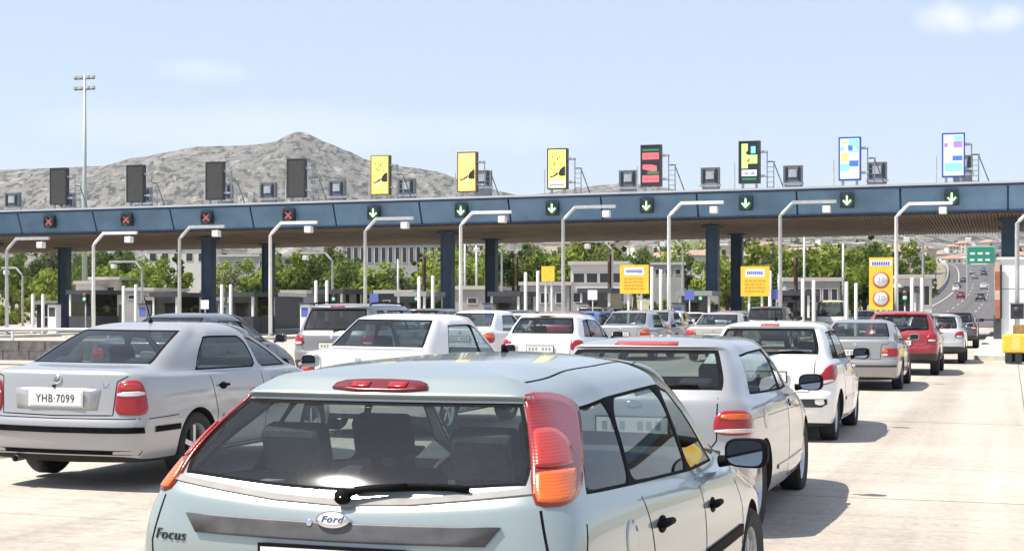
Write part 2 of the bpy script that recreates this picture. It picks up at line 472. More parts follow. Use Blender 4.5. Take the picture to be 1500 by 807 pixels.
    def ray(s, p, d, off):
        h = s.bvh.ray_cast(Vector(p), Vector(d))
        if h[0] is None: return s.near(p, off)
        n = h[1]
        if n.dot(Vector(d)) > 0: n = -n
        return h[0]+n*off
    def proj(s, mode, u, v, off):
        if mode == 'rear': return s.ray((u, -2, v), (0, 1, 0), off)
        if mode == 'right': return s.ray((3, u, v), (-1, 0, 0), off)
        if mode == 'left': return s.ray((-3, u, v), (1, 0, 0), off)
        if mode == 'top': return s.ray((u, v, 3), (0, 0, -1), off)
        if mode == 'front': return s.ray((u, 9, v), (0, -1, 0), off)
        a = R(mode)      # number: degrees turned from straight behind towards the right (negative: left); u runs sideways seen that way
        d = Vector((-math.sin(a), math.cos(a), 0)); e = Vector((math.cos(a), math.sin(a), 0))
        return s.ray(e*u-d*4+Vector((0, 0, v)), d, off)
    def uof(s, a, x, y): return x*math.cos(R(a))+y*math.sin(R(a))
    def patch(s, name, outline, mode, m, off=.006, rings=5, dens=.03, smooth=True, parent=None, bulge=0., rnd=0):
        """star-shaped outline laid on the shell as a plate with a rim"""
        for _ in range(rnd):
            q = []
            for a, b in zip(outline, outline[1:]+outline[:1]): q += [(a[0]*.75+b[0]*.25, a[1]*.75+b[1]*.25), (a[0]*.25+b[0]*.75, a[1]*.25+b[1]*.75)]
            outline = q
        pts = []
        n = len(outline)
        for i in range(n):
            a, b = Vector(outline[i]), Vector(outline[(i+1) % n]); k = max(1, int((b-a).length/dens))
            for q in range(k): pts.append(a.lerp(b, q/k))
        c = sum(pts, Vector((0, 0)))/len(pts)
        mb = MB(); N = len(pts)
        idx = []
        for r in range(rings+1):
            f = 1-r/rings
            if r == rings:
                idx.append([len(mb.v)]*N); mb.v.append(tuple(s.proj(mode, c.x, c.y, off+bulge)))
            else:
                idx.append(list(range(len(mb.v), len(mb.v)+N)))
                for p in pts:
                    q = c.lerp(p, f); mb.v.append(tuple(s.proj(mode, q.x, q.y, off+bulge*(1-f*f))))
        base = list(range(len(mb.v), len(mb.v)+N))
        for p in pts: mb.v.append(tuple(s.proj(mode, p.x, p.y, -.012)))
        def face(f, sm): mb.f.append(f); mb.mi.append(0); mb.sm.append(sm)
        for i in range(N):
            j = (i+1) % N
            face((base[i], base[j], idx[0][j], idx[0][i]), False)
            for r in range(rings):
                if r == rings-1: face((idx[r][i], idx[r][j], idx[r+1][0]), smooth)
                else: face((idx[r][i], idx[r][j], idx[r+1][j], idx[r+1][i]), smooth)
        return mb.build(name, m, parent or s.root)
    def strip(s, name, path, mode, width, m, off=.003, closed=False, dens=.04, parent=None, thick=.008):
        """ribbon along a path on the shell"""
        pts = []
        P = [Vector(p) for p in path]
        if closed: P.append(P[0])
        for a, b in zip(P, P[1:]):
            k = max(1, int((b-a).length/dens))
            for q in range(k): pts.append(a.lerp(b, q/k))
        pts.append(P[-1]); mb = MB(); N = len(pts)
        for i, p in enumerate(pts):
            a = pts[i-1] if i else (pts[-2] if closed else pts[0]); b = pts[i+1] if i < N-1 else (pts[1] if closed else pts[-1])
            d = (b-a).normalized(); nrm = Vector((-d.y, d.x))*width/2
            for q, o in ((p-nrm, -thick), (p-nrm, off), (p+nrm, off), (p+nrm, -thick)): mb.v.append(tuple(s.proj(mode, q.x, q.y, o)))
        for i in range(N-1):
            for k in range(3): mb.f.append((4*i+k, 4*i+k+1, 4*i+k+5, 4*i+k+4)); mb.mi.append(0); mb.sm.append(False)
        return mb.build(name, m, parent or s.root)
    def lines(s, name, paths, width=.007, m=None, off=.0012):
        """shut lines: all of a panel's joints in one part"""
        for mode, path in paths: s.strip(name, path, mode, width, m or M['black_trim'], off, parent=s.root, thick=.0)
    def letter(s, name, txt, size, x, z, m, sx=1., shear=.0):
        """raised lettering that follows the shell"""
        o = text_obj(name, txt, size, m, s.root, (0, 0, 0), sx=1., depth=.5, shear=shear)
        for v in o.data.vertices:
            q = s.proj('rear', x+v.co.x*sx, z+v.co.y, .005 if v.co.z > 0 else -.002); v.co = q
        o.rotation_euler = (0, 0, 0); o.data.update(); return o
    # ---- wheels, inside
    def wheels(s):
        S = s.S; tr = S['track']/2
        for (y, r) in S['wheels']:
            for sg in (1, -1):
                w2 = .10; mb = MB(); rim = r*.66
                mb.lathe([(rim, -w2*.75), (r*.93, -w2), (r, -w2*.7), (r, w2*.7), (r*.93, w2), (rim, w2*.75)], 32, 'x')
                t = mb.build('wheel', M['rubber'], s.root, (tr*sg, y, r))
                rm = MB(); o = sg
                style = S.get('rim', 'spoke')
                rm.lathe([(rim+.004, w2*.78*o), (rim*.93, w2*.62*o), (rim*.9, w2*.2*o), (rim*.9, -w2*.7*o)], 32, 'x')
                if style == 'spoke':
                    ns = S.get('spokes', 5)
                    for k in range(ns):
                        T = Matrix.Rotation(2*math.pi*k/ns, 4, 'X')
                        xa, xb = sorted((w2*.25*o, w2*.58*o))
                        rm.box(xa, xb, -rim*.11, rim*.11, rim*.18, rim*.94, T=T)
                    rm.lathe([(0.001, w2*.62*o), (rim*.2, w2*.6*o), (rim*.24, w2*.2*o)], 16, 'x')
                else:
                    rm.lathe([(rim*.9, w2*.45*o), (rim*.7, w2*.62*o), (rim*.4, w2*.6*o), (.03, w2*.66*o), (0.001, w2*.66*o)], 32, 'x')
                    for k in range(8):
                        T = Matrix.Rotation(2*math.pi*k/8, 4, 'X'); xa, xb = sorted((w2*.55*o, w2*.66*o))
                        rm.box(xa, xb, -rim*.05, rim*.05, rim*.35, rim*.85, T=T)
                rm.lathe([(rim*.6, -w2*.1*o), (rim*.6, w2*.05*o), (0.001, w2*.05*o)], 20, 'x', mi=1)
                rm.build('rim', [M[S.get('rim_mat', 'alloy')], M['under']], t)
    def interior(s):
        S = s.S; y0, y1 = S['cabin']; W = S['cab_w']; zb = S.get('cab_z', .92)
        b = MB(); b.box(-W, W, y0+.05, y1+.5, .32, .36); b.build('cabin_floor', M['interior'], s.root)
        d = MB(); d.prism([(y1-.05, .55), (y1-.1, zb-.02), (y1+.15, zb+.05), (y1+.55, zb), (y1+.55, .5)], -W, W, 'yz'); d.build('dashboard', M['interior'], s.root)
        sh = S.get('shelf')
        if sh:
            q = MB(); q.box(-W*.93, W*.93, sh[0], sh[1], sh[2]-.02, sh[2]); q.build('parcel_shelf', M[S.get('shelf_mat', 'interior')], s.root)
        def seat(x, y, wd, hr=True, fr=.0):
            q = MB(); q.box(-wd/2, wd/2, .02, .5, .28, .46)
            T = Matrix.Translation((0, .02, .42)) @ Matrix.Rotation(R(17), 4, 'X')
            q.box(-wd/2, wd/2, -.12, .03, 0, .58, T=T)
            o = q.build('seat', M['seat_fabric'], s.root, (x, y, zb-.92+fr), bevel=.05)
            if hr:
                for hx in ([0] if wd < .7 else [-wd*.3, wd*.3]):
                    h = MB(); T2 = T @ Matrix.Translation((hx, 0, .60+(S.get('rest_up', 0) if wd > .7 else .02)))
                    h.box(-.125, .125, -.12, -.01, .03, .21, T=T2)
                    h.tube([T2 @ Vector((-.05, -.06, -.16)), T2 @ Vector((-.05, -.06, .06))], .008, 6); h.tube([T2 @ Vector((.05, -.06, -.16)), T2 @ Vector((.05, -.06, .06))], .008, 6)
                    h.build('headrest', M['seat_fabric'], o, bevel=.028)
        for x in (-.37, .37): seat(x, y0+S.get('front_seat', 1.25), .50, True, .0)
        seat(0, y0+S.get('rear_seat', .42), 1.25, S.get('rear_rests', False), -.06)
        wr = MB(); T = Matrix.Translation((-.37, y1-.30, zb-.13)) @ Matrix.Rotation(R(62), 4, 'X')
        wr.tube([T @ Vector((.18*math.cos(a), .18*math.sin(a), 0)) for a in [2*math.pi*i/20 for i in range(21)]], .016, 6)
        wr.box(-.17, .17, -.03, .03, -.01, .01, T=T); wr.build('steering_wheel', M['interior'], s.root)
        mi_ = S.get('mirror_in')
        if mi_:
            q = MB(); q.box(-.12, .12, mi_[0]-.015, mi_[0]+.015, mi_[1]-.035, mi_[1]+.035); q.build('rear_view_mirror', M['interior'], s.root, bevel=.01)
    def mirrors(s, y, z, x, m, size=1.):
        for sg in (1, -1):
            b = MB(); T = Matrix.Translation((sg*(x+.115), y, z)) @ Matrix.Rotation(R(-8*sg), 4, 'Z')
            o = MB(); k = size
            prof = [(.1*math.copysign(abs(math.cos(t))**.55, math.cos(t)), (.068+.006*math.cos(t))*math.copysign(abs(math.sin(t))**.6, math.sin(t))) for t in [2*math.pi*(i+.5)/22 for i in range(22)]]
            n = len(prof)
            for d, sc_ in ((-.05, .93), (-.035, 1), (.03, .92), (.07, .7), (.09, .4)):
                o.v += [tuple(T @ Vector((u*sc_*k*sg, d, v*sc_*k))) for u, v in prof]
            for r in range(4):
                for i in range(n): o.f.append((r*n+i, r*n+(i+1) % n, (r+1)*n+(i+1) % n, (r+1)*n+i)); o.mi.append(0); o.sm.append(True)
            o.f.append(tuple(4*n+i for i in range(n))); o.mi.append(0); o.sm.append(True)
            o.f.append(tuple(range(n))); o.mi.append(0); o.sm.append(False)
            o.tube([(sg*(x-.03), y+.03, z-.05), (sg*(x+.05), y+.02, z-.04)], [.03, .022], 8)
            ob = o.build('wing_mirror', m, s.root)
            g = MB(); g.poly([T @ Vector((u*.84*k*sg, -.0515, v*.84*k)) for u, v in prof]); g.build('mirror_glass', M['chrome'] if 'mirror_glass' not in M else M['mirror_glass'], ob)
    def handle(s, y, z, m, mode, ln=.17):
        """door handle: dark cup and a bar standing off it"""
        c = s.patch('handle_cup', [(y+ln*.42*math.cos(a), z+.034*math.sin(a)) for a in [2*math.pi*i/14 for i in range(14)]], mode, M['black_trim'], .002, 2, .1)
        p = [s.proj(mode, y+ln*k, z+.004, o) for k, o in ((-.5, .004), (-.36, .028), (.36, .028), (.5, .004))]
        b = MB(); b.tube(p, [.010, .014, .014, .010], 8); b.build('door_handle', m, s.root)
    def plate(s, z, txt=None, frame=True, x=0., w=.52, h=.115, y=None, style='dark'):
        p = s.proj('rear', x, z, .012) if y is None else Vector((x, y, z))
        b = MB(); b.box(-w/2-.012, w/2+.012, 0, .012, -h/2-.012, h/2+.012); f = b.build('number_plate', M['black_trim'] if frame else M['plate_white'], s.root, (p.x, p.y-.006, p.z))
        g = MB(); g.box(-w/2, w/2, -.004, .0, -h/2, h/2); g.build('plate_face', M['plate_white'], f)
        if txt: text_obj('plate_text', txt, h*.86, M['plate_ink'], f, (0, -.0055, 0), sx=.86, depth=.0008)
        else:
            q = MB()
            for i in range(7):
                if i != 3: q.box(-w*.42+i*w*.125, -w*.42+i*w*.125+w*.075, -.0055, -.0035, -h*.27, h*.27)
            tag(q.build('plate_characters', M['plate_faint'], f), kind='stuff')
        return f
mm('mirror_glass', (.62, .66, .70), .05, 1.)
def lv(z, yr, yf, w, c=(.05, .12, .10, .18), **k):
    d = dict(z=z, yr=yr, yf=yf, w=w, c=c); d.update(k); return d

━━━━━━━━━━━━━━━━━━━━

REQUEST:
Above is a listing; report how many of its lines include the word "part", giving the number only.

RESULT OF THIS EXERCISE:
2